### Written request
Extract the listing in its entirety, keeping each line identical to the original.

### Provided records
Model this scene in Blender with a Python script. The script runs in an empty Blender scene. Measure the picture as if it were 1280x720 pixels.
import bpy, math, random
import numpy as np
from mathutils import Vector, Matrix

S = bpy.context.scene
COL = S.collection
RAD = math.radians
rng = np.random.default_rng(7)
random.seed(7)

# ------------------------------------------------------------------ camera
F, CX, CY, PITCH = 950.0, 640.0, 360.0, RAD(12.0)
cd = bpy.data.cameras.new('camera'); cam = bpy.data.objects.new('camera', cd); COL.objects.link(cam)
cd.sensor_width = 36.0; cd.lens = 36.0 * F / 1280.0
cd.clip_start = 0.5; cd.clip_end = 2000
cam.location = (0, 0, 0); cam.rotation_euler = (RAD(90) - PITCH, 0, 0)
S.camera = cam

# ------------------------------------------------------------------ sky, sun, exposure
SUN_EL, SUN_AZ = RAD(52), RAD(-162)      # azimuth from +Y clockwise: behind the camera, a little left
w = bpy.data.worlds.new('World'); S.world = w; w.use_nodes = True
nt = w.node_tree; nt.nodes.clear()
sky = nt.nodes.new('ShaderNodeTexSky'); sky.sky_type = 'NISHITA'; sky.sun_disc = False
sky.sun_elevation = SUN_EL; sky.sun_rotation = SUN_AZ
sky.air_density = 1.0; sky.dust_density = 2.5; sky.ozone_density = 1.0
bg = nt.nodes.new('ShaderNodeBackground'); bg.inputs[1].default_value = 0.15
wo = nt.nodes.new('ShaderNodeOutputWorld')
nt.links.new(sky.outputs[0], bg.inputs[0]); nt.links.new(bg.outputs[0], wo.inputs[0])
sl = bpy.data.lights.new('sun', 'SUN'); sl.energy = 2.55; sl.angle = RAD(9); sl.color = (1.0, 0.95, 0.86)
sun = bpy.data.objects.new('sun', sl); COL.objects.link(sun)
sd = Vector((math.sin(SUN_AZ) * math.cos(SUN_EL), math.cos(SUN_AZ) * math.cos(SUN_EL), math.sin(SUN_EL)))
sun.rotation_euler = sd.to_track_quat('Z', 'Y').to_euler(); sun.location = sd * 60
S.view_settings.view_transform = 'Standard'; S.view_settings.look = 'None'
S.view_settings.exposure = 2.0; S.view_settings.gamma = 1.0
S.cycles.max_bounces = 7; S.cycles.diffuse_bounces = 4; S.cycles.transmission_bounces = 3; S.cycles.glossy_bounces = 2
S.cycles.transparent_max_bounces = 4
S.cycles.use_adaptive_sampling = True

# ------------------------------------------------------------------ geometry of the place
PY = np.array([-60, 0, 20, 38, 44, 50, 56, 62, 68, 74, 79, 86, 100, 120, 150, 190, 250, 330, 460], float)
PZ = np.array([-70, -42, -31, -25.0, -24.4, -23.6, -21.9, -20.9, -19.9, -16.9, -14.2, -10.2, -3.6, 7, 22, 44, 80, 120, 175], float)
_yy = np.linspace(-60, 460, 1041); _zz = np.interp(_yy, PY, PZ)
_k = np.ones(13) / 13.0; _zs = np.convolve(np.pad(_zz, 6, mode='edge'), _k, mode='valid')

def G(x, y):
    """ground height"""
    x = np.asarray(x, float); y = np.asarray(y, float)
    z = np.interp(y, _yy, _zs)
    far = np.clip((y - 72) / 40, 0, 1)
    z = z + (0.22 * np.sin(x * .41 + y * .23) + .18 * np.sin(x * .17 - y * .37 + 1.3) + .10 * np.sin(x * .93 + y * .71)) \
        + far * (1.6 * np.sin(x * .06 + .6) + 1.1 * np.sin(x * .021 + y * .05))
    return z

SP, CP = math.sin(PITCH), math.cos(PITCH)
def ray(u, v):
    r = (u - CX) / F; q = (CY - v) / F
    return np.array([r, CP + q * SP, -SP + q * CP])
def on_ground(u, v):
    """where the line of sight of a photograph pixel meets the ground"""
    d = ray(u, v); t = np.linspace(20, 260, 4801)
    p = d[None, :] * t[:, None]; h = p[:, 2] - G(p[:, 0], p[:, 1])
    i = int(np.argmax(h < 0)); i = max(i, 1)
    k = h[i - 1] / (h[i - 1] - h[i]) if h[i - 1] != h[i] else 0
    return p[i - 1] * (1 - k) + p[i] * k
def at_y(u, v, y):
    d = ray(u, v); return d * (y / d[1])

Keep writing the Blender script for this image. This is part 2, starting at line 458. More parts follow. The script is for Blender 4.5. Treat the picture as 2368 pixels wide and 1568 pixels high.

### Reply
Model this scene in Blender with a Python script. The script runs in an empty Blender scene. Measure the picture as if it were 1280x720 pixels.
import bpy, math, random
import numpy as np
from mathutils import Vector, Matrix

S = bpy.context.scene
COL = S.collection
RAD = math.radians
rng = np.random.default_rng(7)
random.seed(7)

# ------------------------------------------------------------------ camera
F, CX, CY, PITCH = 950.0, 640.0, 360.0, RAD(12.0)
cd = bpy.data.cameras.new('camera'); cam = bpy.data.objects.new('camera', cd); COL.objects.link(cam)
cd.sensor_width = 36.0; cd.lens = 36.0 * F / 1280.0
cd.clip_start = 0.5; cd.clip_end = 2000
cam.location = (0, 0, 0); cam.rotation_euler = (RAD(90) - PITCH, 0, 0)
S.camera = cam

# ------------------------------------------------------------------ sky, sun, exposure
SUN_EL, SUN_AZ = RAD(52), RAD(-162)      # azimuth from +Y clockwise: behind the camera, a little left
w = bpy.data.worlds.new('World'); S.world = w; w.use_nodes = True
nt = w.node_tree; nt.nodes.clear()
sky = nt.nodes.new('ShaderNodeTexSky'); sky.sky_type = 'NISHITA'; sky.sun_disc = False
sky.sun_elevation = SUN_EL; sky.sun_rotation = SUN_AZ
sky.air_density = 1.0; sky.dust_density = 2.5; sky.ozone_density = 1.0
bg = nt.nodes.new('ShaderNodeBackground'); bg.inputs[1].default_value = 0.15
wo = nt.nodes.new('ShaderNodeOutputWorld')
nt.links.new(sky.outputs[0], bg.inputs[0]); nt.links.new(bg.outputs[0], wo.inputs[0])
sl = bpy.data.lights.new('sun', 'SUN'); sl.energy = 2.55; sl.angle = RAD(9); sl.color = (1.0, 0.95, 0.86)
sun = bpy.data.objects.new('sun', sl); COL.objects.link(sun)
sd = Vector((math.sin(SUN_AZ) * math.cos(SUN_EL), math.cos(SUN_AZ) * math.cos(SUN_EL), math.sin(SUN_EL)))
sun.rotation_euler = sd.to_track_quat('Z', 'Y').to_euler(); sun.location = sd * 60
S.view_settings.view_transform = 'Standard'; S.view_settings.look = 'None'
S.view_settings.exposure = 2.0; S.view_settings.gamma = 1.0
S.cycles.max_bounces = 7; S.cycles.diffuse_bounces = 4; S.cycles.transmission_bounces = 3; S.cycles.glossy_bounces = 2
S.cycles.transparent_max_bounces = 4
S.cycles.use_adaptive_sampling = True

# ------------------------------------------------------------------ geometry of the place
PY = np.array([-60, 0, 20, 38, 44, 50, 56, 62, 68, 74, 79, 86, 100, 120, 150, 190, 250, 330, 460], float)
PZ = np.array([-70, -42, -31, -25.0, -24.4, -23.6, -21.9, -20.9, -19.9, -16.9, -14.2, -10.2, -3.6, 7, 22, 44, 80, 120, 175], float)
_yy = np.linspace(-60, 460, 1041); _zz = np.interp(_yy, PY, PZ)
_k = np.ones(13) / 13.0; _zs = np.convolve(np.pad(_zz, 6, mode='edge'), _k, mode='valid')

def G(x, y):
    """ground height"""
    x = np.asarray(x, float); y = np.asarray(y, float)
    z = np.interp(y, _yy, _zs)
    far = np.clip((y - 72) / 40, 0, 1)
    z = z + (0.22 * np.sin(x * .41 + y * .23) + .18 * np.sin(x * .17 - y * .37 + 1.3) + .10 * np.sin(x * .93 + y * .71)) \
        + far * (1.6 * np.sin(x * .06 + .6) + 1.1 * np.sin(x * .021 + y * .05))
    return z

SP, CP = math.sin(PITCH), math.cos(PITCH)
def ray(u, v):
    r = (u - CX) / F; q = (CY - v) / F
    return np.array([r, CP + q * SP, -SP + q * CP])
def on_ground(u, v):
    """where the line of sight of a photograph pixel meets the ground"""
    d = ray(u, v); t = np.linspace(20, 260, 4801)
    p = d[None, :] * t[:, None]; h = p[:, 2] - G(p[:, 0], p[:, 1])
    i = int(np.argmax(h < 0)); i = max(i, 1)
    k = h[i - 1] / (h[i - 1] - h[i]) if h[i - 1] != h[i] else 0
    return p[i - 1] * (1 - k) + p[i] * k
def at_y(u, v, y):
    d = ray(u, v); return d * (y / d[1])

Keep writing the Blender script for this image. This is part 2, starting at line 458. More parts follow. The script is for Blender 4.5. Treat the picture as 2368 pixels wide and 1568 pixels high.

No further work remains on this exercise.